In reality, the schools should be buying a LOT more passes if they’re going to use this as student transit.
2. This practice likely has a negative impact on the kinds of riders that Barry talks about under his second item. Having commuted downtown on RIPTA at various times, it’s a drag to get on a morning bus that’s packed with high school kids. You’re basically getting on a school bus.
3. Bus-based public transit scales poorly because demand is so ‘lumpy’. If additional riders were spread out through the day, it would be much better. But more riders really means more peak hour riders. The only way to accommodate them is to add more buses and that’s expensive. With trains/trolleys, you can add cars to existing runs at an incremental cost, not a directly additive cost.
4. Public transit is a money-losing operation, so stressing fare box revenue will only get you so far. Like most things that government – and only government – can accomplish, it generates an ROI that’s difficult to capture. If fare box revenue becomes the metric from which funding depends, it creates a negative feedback loop in which poor service lowers paying ridership which lowers funding which lowers service quality. Only people that _HAVE_ to take the bus will take the bus. Does that sound familiar?
The problem with this is you rob Peter to pay Paul in this scenario. RIPTA losing $400k in revenue is no small thing, where can it make up this revenue sans a fare increase?
@donroach, yep. I agree. Peter/Paul?
Nobody argues that “roads should make money.” In fact, roads are seen as job creators. They enable people to get to and from. RIPTA is seen as an expense? Why? Because, especially in Rhode Island, it is not the cool way to get to and from.
I’ve got three children in this house who ride the bus every morning. According to them, the bus is full of kids. (I pity the poor commuter who tries to get on too late.) But there’s no extra bus, except the ones before/after, which require transfers and more time.

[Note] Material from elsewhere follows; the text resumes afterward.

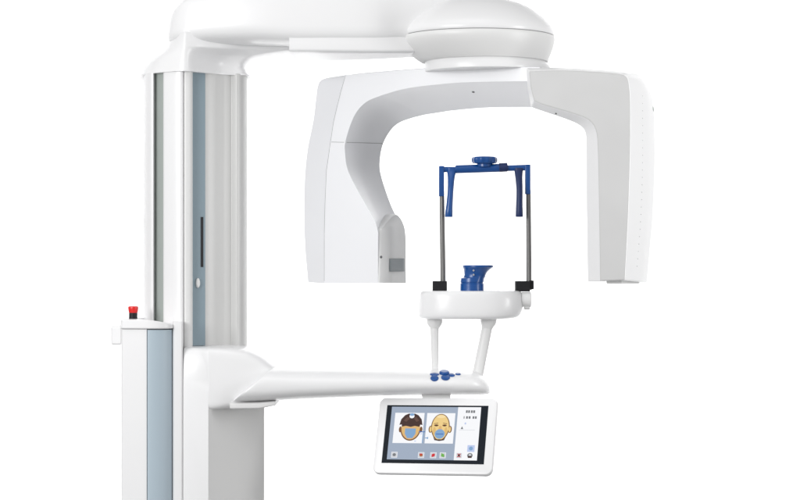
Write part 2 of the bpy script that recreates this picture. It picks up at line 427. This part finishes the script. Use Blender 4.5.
sec = [(232.5, 273, 400.0, 368.5, -.02, .132, 3.2), (233, 274.5, 401.2, 367, -.02, .148, 3), (236, 276.5, 401.8, 366, -.02, .154, 2.8), (262, 290, 400.8, 366.3, -.02, .150, 2.7), (300, 318, 398.6, 367.2, -.02, .142, 2.5), (345, 352, 396.8, 367.8, -.02, .135, 2.4), (390, 392, 395.4, 368, -.02, .135, 2.3), (425, 425, 394.8, 368.5, -.02, .14, 2.2), (452, 450, 394.6, 369, -.02, .14, 2.2), (470, 467, 394.6, 369.6, -.02, .13, 2.3), (481, 476, 394.4, 371.5, -.02, .115, 2.3), (487, 482, 393.8, 375, -.02, .095, 2.3), (489.6, 486.3, 392.6, 380, -.02, .07, 2.3), (490.4, 489.2, 391, 385, -.02, .035, 2.3)]
xsec(bm, crom(sec, 4), n=64)
parm = finish('patient_support_arm', bm, WHITE, root, smooth=50)
pb = bvh(parm)
bm = bmesh.new()
for px, py, rx, ry, h in ((434.5, 374.6, .0135, .006, .003), (434.5, 378.2, .0135, .006, .005)):
    p, nn = hit(pb, px, py); stud(bm, p, nn, rx, h, .011, n=24)
    break
finish('control_button', bm, BLUE, parm)
for px, py, r_, h in ((434.5, 378.3, .012, .003), (444.3, 373.6, .015, .008), (445.5, 377.6, .013, .003), (451.5, 375.4, .010, .003), (458, 374.3, .008, .003)):
    bm = bmesh.new(); p, nn = hit(pb, px, py)
    if p is None: print('miss', px, py); bm.free(); continue
    stud(bm, p, nn, r_, h, r_ * 1.1, n=24); finish('control_button', bm, BLUE, parm, .0008, 2)

# posts
for a, b, c, d, Ya in (((434.5, 318), (435, 374), 4.6, 3.2, .0), ((489, 318), (477, 378), 5.2, 5.6, -.02)):
    bm = bmesh.new()
    p0, p1 = W(*a, Ya), W(*b, Ya)
    path(bm, [p0 + (p0 - p1) * .15, p0, p0.lerp(p1, .3), p0.lerp(p1, .65), p1, p1 + (p1 - p0) * .06], [c * .003] * 2 + [(c * .7 + d * .3) * .003, (c * .35 + d * .65) * .003, d * .003, d * .003 * 1.05], n=24)
    post = finish('support_post', bm, MATTE, parm, smooth=50)
    bm = bmesh.new()
    ax = (p0 - p1).normalized()
    s0 = p0 + ax * .012; s1 = p0 - ax * .014; s2 = p0 - ax * .030
    rr = 8.0 * .003
    path(bm, [s0, s1, s1 - ax * .008, s2], [rr, rr * .98, rr * .82, c * .003 * 1.05], n=28)
    finish('collar', bm, MATTE, post, .001, 2, smooth=40)

# ---------------- chin support plate
bm = bmesh.new()
def chin(py, s, cxp=471.0, hw=52.0, hd=.105):
    c = X(cxp, 0); n = 72; L = []
    for i in range(n):
        a = 2 * PI * i / n
        x = sup(math.cos(a), hw * .003 * s, 2.5); y = sup(math.sin(a), hd * s, 2.3)
        if y > 0: y *= 1 - .25 * math.exp(-(x / .06) ** 2)          # bean: hollow at the back
        L.append(Vector((c + x, y, Z(py, 0))))
    return L
rows = crom([(318.6, .80, 466), (318.2, .88, 467), (316, .965, 468.5), (311, .995, 470), (303, 1.0, 471), (296, .99, 471), (292.5, .965, 471), (291, .93, 471), (290.6, .85, 471)], 3)
loft(bm, [chin(a, b, c) for a, b, c in rows])
chinp = finish('chin_support', bm, WHITE, root, smooth=50)
bm = bmesh.new()      # side knob
tube(bm, W(521, 299.5, -.02), W(531, 299.5, -.02), .022, .023, n=28); tube(bm, W(524, 307, -.02), W(530, 307, -.02), .008, .008)
finish('side_knob', bm, MATTE, chinp, .003, 2)
# chin cup
bm = bmesh.new()
def cuprows(L): return [(X(c, -.01), -.01, Z(py, -.01), rx * .003, ry * .003) for c, py, rx, ry in L]
stack(bm, cuprows([(472, 291, 11.8, 11.8), (472, 283.8, 11.8, 11.8), (472, 283.2, 11.2, 11.2), (472, 282.3, 11.2, 11.2), (472, 281.8, 11.8, 11.8), (472.6, 278.2, 11.7, 11.7), (474.2, 277.4, 10.9, 10.9), (475, 275, 10.7, 10.7), (475.6, 272, 11.6, 11.4), (476.8, 269.6, 13, 12.6), (477.7, 268, 14.6, 14), (478, 267.2, 15.3, 15), (478, 265.6, 15.4, 15), (478, 265.1, 14.9, 14.5), (478, 265.3, 12.8, 12.4), (477.5, 268, 8, 8)]), n=40)
finish('chin_cup', bm, BLUE, chinp, smooth=35)
bm = bmesh.new()
for px, py in ((473.5, 270.5), (473.5, 274.8)):
    stud(bm, W(px, py, -.045), Vector((0, -1, .1)).normalized(), .0032, .003, n=12, sink=.012)
finish('cup_rivet', bm, CHROME, chinp)
# clamps, rods, temple frame
Yr = 0.0
for xa, xb, xr, pyt in ((432.5, 446.8, 443.2, 168), (515, 529.5, 529.0, 168)):
    bm = bmesh.new(); lo = W(xa, 291.5, Yr - .03); hi = W(xb, 280.8, Yr + .03)
    box(bm, (X(xa, Yr), Yr - .028, Z(291.5, Yr)), (X(xb, Yr), Yr + .028, Z(281, Yr)))
    if xa > 500: box(bm, (X(xb - .5, Yr), Yr - .018, Z(289.3, Yr)), (X(533.5, Yr), Yr + .018, Z(280.4, Yr)))
    cl = finish('rod_clamp', bm, BLACK, chinp, .002, 2)
    bm = bmesh.new(); x = X(xr, Yr); xt_ = X(xr - (1.4 if xr < 500 else .6), Yr)
    tube(bm, (x, Yr, Z(290, Yr)), (xt_, Yr, Z(190, Yr)), .0082, .0072, n=24)
    finish('support_rod', bm, STEEL, chinp, smooth=50)
bm = bmesh.new()
path(bm, [W(*q, Yr) for q in ((441.5, 169.5), (455, 169.6), (456, 169.3), (503, 167.8), (504, 168.3), (528, 167.6))], [.0085, .0085, .0125, .0125, .009, .009], n=24)
tframe = finish('temple_frame', bm, BLUE, chinp, .001, 2, smooth=45)
for xa, pya, pyb in ((441.4, 166, 196.4), (527.6, 164.6, 194.3)):
    bm = bmesh.new(); x0, x1 = xa - 2.7, xa + 2.7
    box(bm, (X(x0, Yr), Yr - .011, Z(pyb, Yr)), (X(x1, Yr), Yr + .011, Z(pya, Yr)))
    finish('rod_sleeve', bm, BLUE, tframe, .0025, 3)
bm = bmesh.new()
tube(bm, W(499, 167.6, Yr - .004), W(507.5, 167.2, Yr - .004), .0135, .0135, n=24)
finish('frame_joint', bm, DKBLUE, tframe, .002, 2)
# knob on top
bm = bmesh.new(); kx = X(484.5, Yr)
rows = [(kx, Yr, Z(167, Yr), .022, .022), (kx, Yr, Z(164, Yr), .022, .022), (kx, Yr, Z(163.3, Yr), .034, .034), (kx, Yr, Z(161.5, Yr), .0375, .0375), (kx, Yr, Z(158.5, Yr), .0375, .0375), (kx, Yr, Z(157, Yr), .034, .034), (kx, Yr, Z(156.6, Yr), .025, .025)]
kn = []
for r_ in rows:
    L = []
    for i in range(80):
        a = 2 * PI * i / 80; s = 1 + (.035 * math.cos(10 * a) if r_[3] > .03 else 0)
        L.append(Vector((kx + r_[3] * s * math.cos(a), Yr + r_[4] * s * math.sin(a), r_[2])))
    kn.append(L)
loft(bm, kn); finish('adjusting_knob', bm, BLUE, tframe, .001, 2, smooth=50)
# temple pads
def pad(pts, m):
    bm = bmesh.new(); loops = []
    for cxp, py, hw, hd, yo in crom(pts, 4):
        c = W(cxp, py, Yr + yo); n = 24
        loops.append([c + Vector((sup(math.cos(2 * PI * i / n), hw * .003, 3), sup(math.sin(2 * PI * i / n), hd, 3), 0)) for i in range(n)])
    loft(bm, loops); return finish('temple_pad', bm, m, tframe, .001, 2, smooth=45)
pad([(452, 168, 5, .011, 0), (451.6, 172, 4.6, .014, 0), (451.2, 178, 3.6, .018, -.005), (450.6, 190, 3.1, .022, -.012), (449.6, 204, 3.3, .023, -.016), (449.0, 212, 3.8, .022, -.018), (448.8, 216.6, 3.9, .02, -.018), (448.8, 217, 3.3, .017, -.018)], BLUE)
pad([(519, 168, 5, .011, 0), (518.6, 172, 4.2, .014, 0), (518.8, 178, 3.6, .018, -.005), (519.4, 190, 3.2, .022, -.012), (519.2, 204, 3.3, .023, -.016), (519.2, 212, 3.6, .022, -.018), (519.2, 216.4, 3.7, .02, -.018), (519.2, 216.9, 3.1, .017, -.018)], DKBLUE)

# ---------------- touch screen on the arm
psi, phi = R(15), R(24)
sr = Vector((math.cos(psi), -math.sin(psi), 0)); back = Vector((math.sin(psi), math.cos(psi), 0))
su = back * math.sin(phi) + Vector((0, 0, 1)) * math.cos(phi); sn = sr.cross(su) * -1     # sn points away from viewer
if sn.y < 0: sn = -sn
roll = R(.7); sr, su = sr * math.cos(roll) + su * math.sin(roll), su * math.cos(roll) - sr * math.sin(roll)
SC = W(434.9, 435.4, -.17)
SW, SH = .1785, .1178
def sp(a, b, d=0): return SC + sr * a + su * b - sn * d      # d = towards the viewer
def rrect(hw, hh, r, d, n=8):
    L = []
    for cx, cy, a0 in ((hw - r, hh - r, 0), (-hw + r, hh - r, 90), (-hw + r, -hh + r, 180), (hw - r, -hh + r, 270)):
        for i in range(n + 1):
            a = R(a0 + 90 * i / n); L.append(sp(cx + r * math.cos(a), cy + r * math.sin(a), d))
    return L
bm = bmesh.new()
loft(bm, [rrect(SW - .012, SH - .012, .012, -.030), rrect(SW - .003, SH - .003, .018, -.024), rrect(SW, SH, .02, -.016), rrect(SW, SH, .02, -.006), rrect(SW - .002, SH - .002, .019, -.0015), rrect(SW - .006, SH - .006, .017, 0)])
tab = finish('touch_screen', bm, WHITE, parm, smooth=40)
bm = bmesh.new(); p0 = W(436, 391, -.06)
q0 = sp(.0, SH - .03, -.028)
loft(bm, [[p0 + Vector((dx, dy, 0)) for dx, dy in ((-.042, -.03), (.042, -.03), (.042, .03), (-.042, .03))], [Vector((p0.x + dx, p0.y - .02 + dy, Z(396.5, -.08))) for dx, dy in ((-.042, -.03), (.042, -.03), (.042, .03), (-.042, .03))], [q0 + Vector((dx, dy, -.02)) for dx, dy in ((-.03, -.01), (.03, -.01), (.03, .02), (-.03, .02))]])
finish('screen_mount', bm, MATTE, parm, .003, 2)
# display glass (black) and picture
HW, HH = .1525, .0895
oy = .003
bm = bmesh.new()
loft(bm, [[sp(a, b + oy, d) for a, b in ((-HW, -HH), (HW, -HH), (HW, HH), (-HW, HH))] for d in (-.004, .0008)])
GLASS = mat('black_glass', (.010, .014, .020), .3, spec=.12)
finish('display_glass', bm, GLASS, tab)
PM = {}
def pm(name, r, g, b):
    if name not in PM: PM[name] = (len(PM), emit('screen_' + name, srgb(r, g, b), 1.0))
    return PM[name][0]
bm = bmesh.new()
LAY = .0004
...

Yes, all high schoolers outside a mile ought to get bus passes.
RIPTA ought to be able to have a flexible pass, rather than the one-size-fits-all. Even if the school department has to buy a full RIPTA pass, the economy of scale dictates that a discount is in order. If not, then trying out the RISD/Brown ID/Pass system makes sense. When this happens,
If we can’t get the “free” basic transportation for the kids, then I’d like as a parent to be able to buy in on the bulk discount rather than go to the supermarket for a bus pass.
Oh, and while we’re on the subject…
Why is it that RIPTA can’t get a monthly pass into a supermarket 15 days before the end of the month? There seems to be a whimsical system for distribution, where the folks at the market don’t quite know when passes are going to be in. Once, we came to buy our passes too late and they were sold out. We had to drive to East Providence to the nearest market that had a pass.
Public transportation for those who don’t have cars? Not.